Overview: Deep ultraviolet (DUV) photodetectors with solar-blind sensitivity (cutoff wavelength shorter than 280 nm) have received much attention because their photo response can be further restricted within the DUV region only even under sun or room illuminations. Solar-blind DUV photodetectors (PDs) are important devices that can be used in various commercial and military applications, such as flame detector, missile plume sensor, and ozone holes' monitor. Currently, Si-based photodiodes are the most commonly used ultraviolet photodetector in the commercial market because of their high compatibility with the highly mature silicon processes. However, expensive and cumbersome Wood's optical filters are required because Si is sensitive to infrared, visible, and near UV lights due to its small bandgap (1.1 eV~1.3 eV). Therefore, PDs based on wide-bandgap (Eg) semiconductors are regarded as more promising alternatives. In recent years, several wide bandgap materials consisting of AlGaN, Ga₂O₃, ZnMgO, BN, and diamond were proposed for solar-blind DUV photodetectors. Among these materials, gallium oxide, which has an Eg of 4.9 eV, is intrinsically suitable for solar-blind photodetection. In the past few years, gallium oxide-based metal-semiconductor-metal (MSM) PDs have been intensively explored.

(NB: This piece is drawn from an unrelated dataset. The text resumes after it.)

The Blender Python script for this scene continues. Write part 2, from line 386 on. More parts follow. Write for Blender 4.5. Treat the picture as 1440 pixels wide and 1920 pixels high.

It is found that the undoped Ga₂O₃ thin films are of n-type conductivity as defects such as oxygen vacancies will be introduced during the preparation process. However, pure β-Ga₂O₃ demonstrates poor conductivity at room temperature because of low electronic mobility, hindering its practical applications based on conductance response. In order to overcome this obstacle, intentionally controlled doping becomes a very important and feasible method. Tetravalent Sn is a superb doping candidate for Ga₂O₃ because it is not only an effective n-type dopant, but also has a close ionic radius with the octahedrally coordinated Ga³⁺. Masahiro Orita group used the method of pulsed laser deposition (PLD) to grow Sn-doped Ga₂O₃ film in 2002; Azuaki Akaiwa prepared a Sn-doped Ga₂O₃ film in 2012 using the spray-assisted mist chemical vapor deposition (mist CVD) method. In 2014, Du Xuejian and others from Shandong University of China used the metal-organic chemical vapor deposition (MOCVD) method to prepare a low-resistivity Sn-doped gallium oxide homoepitaxial film. However, there are few reports on the Sn-doped gallium oxide thin films preparation of molecular beam epitaxy (MBE), which is a new and widely used film preparation technology developed with the improvement of semiconductor crystal quality requirements. In this work, we explored the growth of Sn doped Ga₂O₃ film on sapphire substrates by MBE method. Solar-blind photodetectors with MSM structure based on Sn doped Ga₂O₃ thin films were fabricated and compared with the undoped PDs. Result shows that photocurrent and responsivity almost increased by two order of magnitude for Sn doped devices, suggesting devices performance of PD can be improved by doping Sn in Ga₂O₃ films.